- [EXERCISE TASK] From the first line of the listing below, retype each line up to and including the one with "PI = math.pi"; pictures stay out.

- [DATA]
## Begin

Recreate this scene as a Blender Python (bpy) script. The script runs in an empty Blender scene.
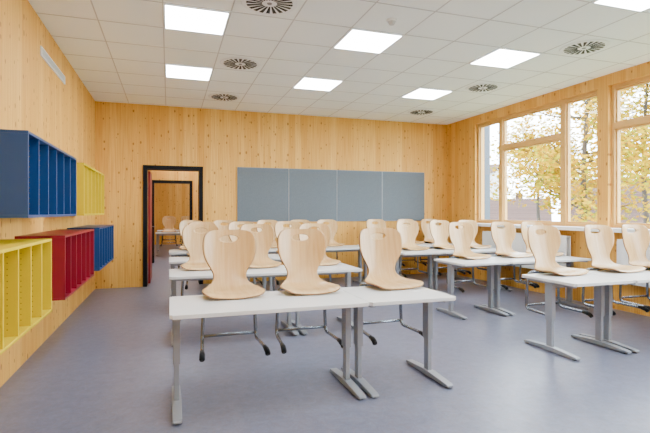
import bpy, bmesh, math, random
from mathutils import Vector, Matrix
random.seed(7)
C = bpy.context.scene.collection
PI = math.pi

# ------------------------------------------------------------------ materials
def nt_new(name):
    m = bpy.data.materials.new(name); m.use_nodes = True
    nt = m.node_tree; nt.nodes.clear()
    out = nt.nodes.new('ShaderNodeOutputMaterial')
    return m, nt, out
def N(nt, t, **kw):
    n = nt.nodes.new(t)
    for k, v in kw.items(): setattr(n, k, v)
    return n
def math_n(nt, op, a, b=None, c=None):
    n = nt.nodes.new('ShaderNodeMath'); n.operation = op
    for i, v in enumerate((a, b, c)):
        if v is None: continue
        if hasattr(v, 'is_linked'): nt.links.new(v, n.inputs[i])
        else: n.inputs[i].default_value = v
    return n.outputs[0]
def mixc(nt, fac, a, b, blend='MIX'):
    n = nt.nodes.new('ShaderNodeMix'); n.data_type = 'RGBA'; n.blend_type = blend
    for sock, v in ((n.inputs[0], fac), (n.inputs[6], a), (n.inputs[7], b)):
        if hasattr(v, 'is_linked'): nt.links.new(v, sock)
        elif isinstance(v, (int, float)): sock.default_value = v
        else: sock.default_value = (*v, 1)
    return n.outputs[2]
def plain(name, col, rough=0.5, metal=0.0, var=0.06, scale=12, bump=0.0, spec=0.5):
    m, nt, out = nt_new(name)
    b = N(nt, 'ShaderNodeBsdfPrincipled')
    tc = N(nt, 'ShaderNodeTexCoord'); no = N(nt, 'ShaderNodeTexNoise')
    no.inputs['Scale'].default_value = scale; no.inputs['Detail'].default_value = 4
    nt.links.new(tc.outputs['Object'], no.inputs['Vector'])
    dark = tuple(c*(1-var) for c in col); light = tuple(min(1, c*(1+var)) for c in col)
    nt.links.new(mixc(nt, no.outputs['Fac'], dark, light), b.inputs['Base Color'])
    b.inputs['Roughness'].default_value = rough; b.inputs['Metallic'].default_value = metal; b.inputs['Specular IOR Level'].default_value = spec
    if bump:
        bp = N(nt, 'ShaderNodeBump'); bp.inputs['Strength'].default_value = bump; bp.inputs['Distance'].default_value = 0.002
        n2 = N(nt, 'ShaderNodeTexNoise'); n2.inputs['Scale'].default_value = scale*30
        nt.links.new(tc.outputs['Object'], n2.inputs['Vector'])
        nt.links.new(n2.outputs['Fac'], bp.inputs['Height']); nt.links.new(bp.outputs['Normal'], b.inputs['Normal'])
    nt.links.new(b.outputs['BSDF'], out.inputs['Surface'])
    return m
def emis(name, col, s):
    m, nt, out = nt_new(name)
    e = N(nt, 'ShaderNodeEmission'); e.inputs[0].default_value = (*col, 1); e.inputs[1].default_value = s
    nt.links.new(e.outputs[0], out.inputs['Surface']); return m

def wood_wall(name, axis):
    m, nt, out = nt_new(name)
    b = N(nt, 'ShaderNodeBsdfPrincipled')
    g = N(nt, 'ShaderNodeNewGeometry'); sp = N(nt, 'ShaderNodeSeparateXYZ')
    nt.links.new(g.outputs['Position'], sp.inputs[0])
    a = sp.outputs[axis]; z = sp.outputs[2]
    W = 0.125
    q = math_n(nt, 'DIVIDE', a, W)
    fl = math_n(nt, 'FLOOR', q); fr = math_n(nt, 'FRACT', q)
    wn = N(nt, 'ShaderNodeTexWhiteNoise', noise_dimensions='1D'); nt.links.new(fl, wn.inputs['W'])
    rnd = wn.outputs['Value']
    zz = math_n(nt, 'MULTIPLY_ADD', rnd, 17.0, z)
    # grain
    cv = N(nt, 'ShaderNodeCombineXYZ')
    nt.links.new(math_n(nt, 'MULTIPLY', a, 46.0), cv.inputs[0]); nt.links.new(math_n(nt, 'MULTIPLY', zz, 0.8), cv.inputs[1])
    gr = N(nt, 'ShaderNodeTexNoise'); gr.inputs['Scale'].default_value = 1.7; gr.inputs['Detail'].default_value = 6; gr.inputs['Distortion'].default_value = 0.4
    nt.links.new(cv.outputs[0], gr.inputs['Vector'])
    # knots
    kv = N(nt, 'ShaderNodeCombineXYZ')
    nt.links.new(math_n(nt, 'MULTIPLY', a, 8.5), kv.inputs[0]); nt.links.new(math_n(nt, 'MULTIPLY', zz, 5.0), kv.inputs[1])
    vo = N(nt, 'ShaderNodeTexVoronoi', voronoi_dimensions='2D'); vo.inputs['Scale'].default_value = 1.0
    nt.links.new(kv.outputs[0], vo.inputs['Vector'])
    spc = N(nt, 'ShaderNodeSeparateColor'); nt.links.new(vo.outputs['Color'], spc.inputs[0])
    rad = math_n(nt, 'MULTIPLY_ADD', spc.outputs[0], 0.17, -0.064)
    k = N(nt, 'ShaderNodeMapRange'); k.interpolation_type = 'SMOOTHSTEP'
    nt.links.new(math_n(nt, 'SUBTRACT', vo.outputs['Distance'], rad), k.inputs[0])
    k.inputs[1].default_value = 0.0; k.inputs[2].default_value = 0.06; k.inputs[3].default_value = 1.0; k.inputs[4].default_value = 0.0
    base = mixc(nt, rnd, (0.68, 0.355, 0.066), (0.80, 0.475, 0.115))
    rp = N(nt, 'ShaderNodeMapRange'); nt.links.new(gr.outputs['Fac'], rp.inputs[0]); rp.inputs[1].default_value = 0.42; rp.inputs[2].default_value = 0.72
    base = mixc(nt, math_n(nt, 'MULTIPLY', rp.outputs[0], 0.7), base, (0.50, 0.205, 0.028))
    base = mixc(nt, math_n(nt, 'MULTIPLY', k.outputs[0], 0.75), base, (0.22, 0.07, 0.01))
    gap = math_n(nt, 'LESS_THAN', fr, 0.025)
    base = mixc(nt, math_n(nt, 'MULTIPLY', gap, 0.22), base, (0.30, 0.12, 0.03))
    nt.links.new(base, b.inputs['Base Color'])
    b.inputs['Roughness'].default_value = 0.55; b.inputs['Specular IOR Level'].default_value = 0.2
    nt.links.new(b.outputs['BSDF'], out.inputs['Surface'])
    return m

def floor_mat():
    m, nt, out = nt_new('linoleum')
    b = N(nt, 'ShaderNodeBsdfPrincipled'); g = N(nt, 'ShaderNodeNewGeometry')
    n1 = N(nt, 'ShaderNodeTexNoise'); n1.inputs['Scale'].default_value = 11.0; n1.inputs['Detail'].default_value = 10; n1.inputs['Roughness'].default_value = 0.85; n1.inputs['Distortion'].default_value = 0.6
    n2 = N(nt, 'ShaderNodeTexNoise'); n2.inputs['Scale'].default_value = 26; n2.inputs['Detail'].default_value = 8; n2.inputs['Roughness'].default_value = 0.75; n2.inputs['Distortion'].default_value = 1.0
    for n in (n1, n2): nt.links.new(g.outputs['Position'], n.inputs['Vector'])
    r1 = N(nt, 'ShaderNodeMapRange'); nt.links.new(n1.outputs['Fac'], r1.inputs[0]); r1.inputs[1].default_value = 0.36; r1.inputs[2].default_value = 0.64
    r2 = N(nt, 'ShaderNodeMapRange'); nt.links.new(n2.outputs['Fac'], r2.inputs[0]); r2.inputs[1].default_value = 0.46; r2.inputs[2].default_value = 0.64
    c = mixc(nt, r1.outputs[0], (0.100, 0.114, 0.172), (0.165, 0.185, 0.262))
    c = mixc(nt, math_n(nt, 'MULTIPLY', r2.outputs[0], 0.5), c, (0.150, 0.122, 0.145))
    nt.links.new(c, b.inputs['Base Color'])
    b.inputs['Roughness'].default_value = 0.33; b.inputs['Specular IOR Level'].default_value = 0.42
    nt.links.new(b.outputs['BSDF'], out.inputs['Surface'])
    return m

def ply_mat():
    m, nt, out = nt_new('beech_plywood')
    b = N(nt, 'ShaderNodeBsdfPrincipled'); tc = N(nt, 'ShaderNodeTexCoord'); mp = N(nt, 'ShaderNodeMapping')
    mp.inputs['Scale'].default_value = (38, 3, 3)
    oi = N(nt, 'ShaderNodeObjectInfo')
    nt.links.new(tc.outputs['Object'], mp.inputs[0])
    no = N(nt, 'ShaderNodeTexNoise', noise_dimensions='4D'); no.inputs['Scale'].default_value = 1.2; no.inputs['Detail'].default_value = 5
    nt.links.new(mp.outputs[0], no.inputs['Vector']); nt.links.new(math_n(nt, 'MULTIPLY', oi.outputs['Random'], 20.0), no.inputs['W'])
    rr = N(nt, 'ShaderNodeMapRange'); nt.links.new(no.outputs['Fac'], rr.inputs[0]); rr.inputs[1].default_value = 0.3; rr.inputs[2].default_value = 0.7
    c = mixc(nt, rr.outputs[0], (0.54, 0.325, 0.13), (0.65, 0.44, 0.205))
    nt.links.new(c, b.inputs['Base Color']); b.inputs['Roughness'].default_value = 0.26
    nt.links.new(b.outputs['BSDF'], out.inputs['Surface']); return m

def glass_mat():
    m, nt, out = nt_new('window_glass')
    t = N(nt, 'ShaderNodeBsdfTransparent'); g = N(nt, 'ShaderNodeBsdfGlossy'); g.inputs['Roughness'].default_value = 0.02
    mx = N(nt, 'ShaderNodeMixShader'); mx.inputs[0].default_value = 0.04
    t.inputs[0].default_value = (0.97, 0.985, 0.98, 1)
    nt.links.new(t.outputs[0], mx.inputs[1]); nt.links.new(g.outputs[0], mx.inputs[2]); nt.links.new(mx.outputs[0], out.inputs['Surface'])
    return m

def leaf_mat(name, c1, c2, c3):
    m, nt, out = nt_new(name)
    g = N(nt, 'ShaderNodeNewGeometry'); r = N(nt, 'ShaderNodeValToRGB')
    r.color_ramp.elements[0].color = (*c1, 1); r.color_ramp.elements[1].color = (*c3, 1)
    e = r.color_ramp.elements.new(0.5); e.color = (*c2, 1)
    nt.links.new(g.outputs['Random Per Island'], r.inputs[0])
    d = N(nt, 'ShaderNodeBsdfDiffuse'); t = N(nt, 'ShaderNodeBsdfTranslucent'); mx = N(nt, 'ShaderNodeMixShader'); mx.inputs[0].default_value = 0.5
    nt.links.new(r.outputs[0], d.inputs[0]); nt.links.new(r.outputs[0], t.inputs[0])
    nt.links.new(d.outputs[0], mx.inputs[1]); nt.links.new(t.outputs[0], mx.inputs[2]); nt.links.new(mx.outputs[0], out.inputs['Surface'])
    return m

def roof_mat():
    m, nt, out = nt_new('roof_tiles')
    b = N(nt, 'ShaderNodeBsdfPrincipled'); tc = N(nt, 'ShaderNodeTexCoord')
    br = N(nt, 'ShaderNodeTexBrick'); br.inputs['Scale'].default_value = 3.5
    br.inputs['Color1'].default_value = (0.050, 0.028, 0.023, 1); br.inputs['Color2'].default_value = (0.085, 0.052, 0.044, 1); br.inputs['Mortar'].default_value = (0.025, 0.018, 0.016, 1)
    mp = N(nt, 'ShaderNodeMapping'); nt.links.new(tc.outputs['Object'], mp.inputs[0]); mp.inputs['Rotation'].default_value = (0, PI/2, 0)
    nt.links.new(mp.outputs[0], br.inputs['Vector'])
    nt.links.new(br.outputs[0], b.inputs['Base Color']); b.inputs['Roughness'].default_value = 0.9; b.inputs['Specular IOR Level'].default_value = 0.1
    nt.links.new(b.outputs['BSDF'], out.inputs['Surface']); return m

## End

- [RESULT OF THE TASK]
Recreate this scene as a Blender Python (bpy) script. The script runs in an empty Blender scene.
import bpy, bmesh, math, random
from mathutils import Vector, Matrix
random.seed(7)
C = bpy.context.scene.collection
PI = math.pi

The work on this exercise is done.